• _PROBLEM DESCRIPTION_
Quote only the span from the first line of the entries to the line containing "from mathutils import Vector, Matrix", both ends kept. Leave every picture out.

• _Scene script records_
━━━━━━━━

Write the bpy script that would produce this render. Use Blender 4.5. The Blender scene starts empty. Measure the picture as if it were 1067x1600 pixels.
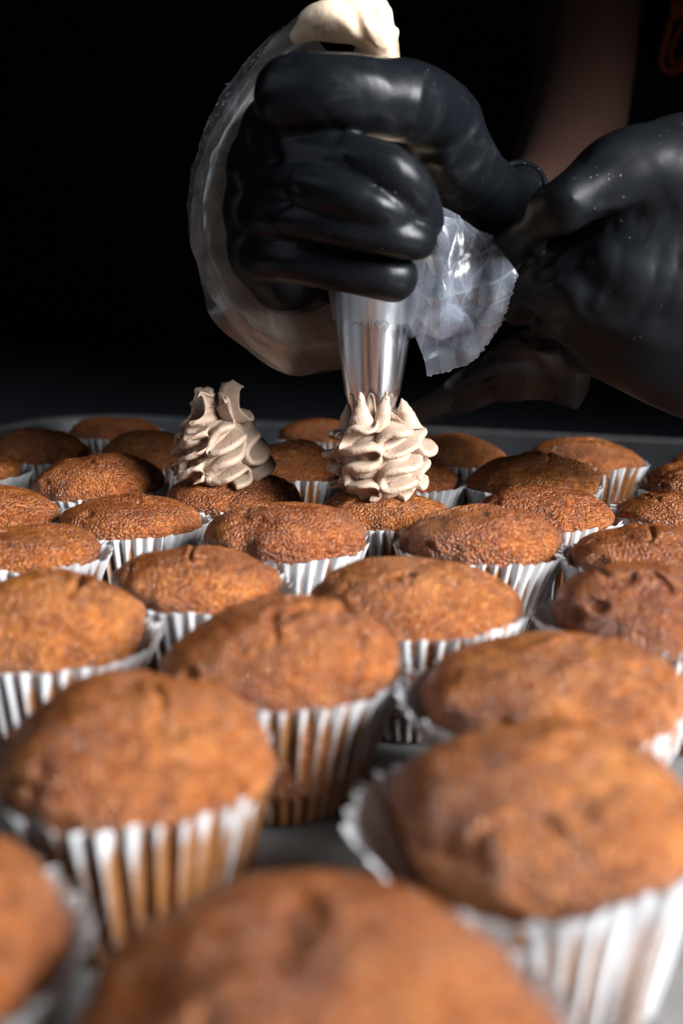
import bpy, math, random
import numpy as np
from mathutils import Vector, Matrix

S = bpy.context.scene
COL = S.collection
# ------------------------------------------------------------------ camera
FPX, PITCH, ZC = 1700.0, math.atan(370 / 1700.0), 0.157
cam_d = bpy.data.cameras.new("camera"); cam = bpy.data.objects.new("camera", cam_d); COL.objects.link(cam)
cam_d.sensor_fit = 'VERTICAL'; cam_d.sensor_height = 36.0; cam_d.lens = FPX / 1600 * 36.0
cam.location = (0, 0, ZC); cam.rotation_euler = (math.pi / 2 - PITCH, 0, 0)
cam_d.clip_start = 0.01; cam_d.clip_end = 30
cam_d.dof.use_dof = True; cam_d.dof.focus_distance = 0.535; cam_d.dof.aperture_fstop = 6.0
cam_d.dof.aperture_blades = 9
S.camera = cam
# ------------------------------------------------------------------ world, lamps, exposure
W = bpy.data.worlds.new("World"); S.world = W; W.use_nodes = True
bg = W.node_tree.nodes["Background"]
bg.inputs[0].default_value = (0.55, 0.65, 0.85, 1); bg.inputs[1].default_value = 0.004
S.view_settings.view_transform = 'Standard'; S.view_settings.look = 'None'
S.view_settings.exposure = 0; S.view_settings.gamma = 1
S.render.engine = 'CYCLES'; S.cycles.use_denoising = True
S.cycles.max_bounces = 8; S.cycles.transparent_max_bounces = 24
def lamp(name, loc, aim, sx, sy, power, col):
    d = bpy.data.lights.new(name, 'AREA'); d.shape = 'RECTANGLE'; d.size = sx; d.size_y = sy
    d.energy = power; d.color = col
    o = bpy.data.objects.new(name, d); COL.objects.link(o); o.location = loc
    o.rotation_euler = (Vector(aim) - Vector(loc)).to_track_quat('-Z', 'Y').to_euler()
    return o
key = lamp("key_softbox", (1.12, -0.36, 0.68), (0.02, 0.38, 0.08), 0.58, 0.72, 10.6, (0.97, 0.985, 1.0))
key.data.spread = math.radians(54)
lamp("added_fill", (-1.15, 0.05, 0.75), (-0.05, 0.55, 0.15), 0.9, 1.0, 2.8, (0.78, 0.87, 1.0))  # unseen fill added on the left to lift the bag film and rear muffins


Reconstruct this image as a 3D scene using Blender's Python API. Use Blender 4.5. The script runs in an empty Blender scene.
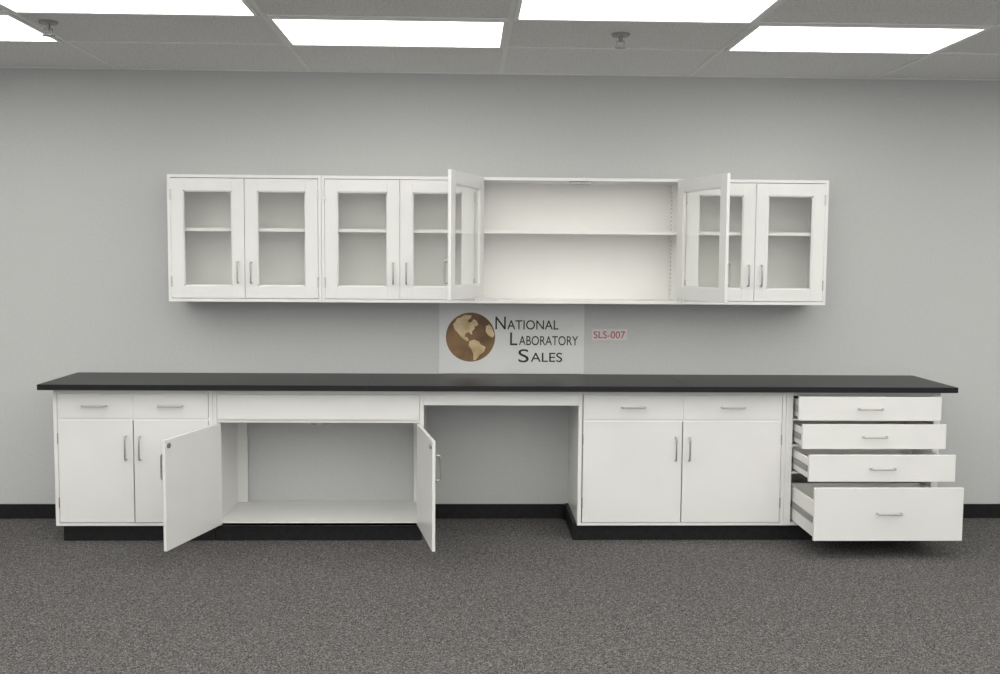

━━━━━━━━

• _ANSWER TO THE TASK_
Write the bpy script that would produce this render. Use Blender 4.5. The Blender scene starts empty. Measure the picture as if it were 1067x1600 pixels.
import bpy, math, random
import numpy as np
from mathutils import Vector, Matrix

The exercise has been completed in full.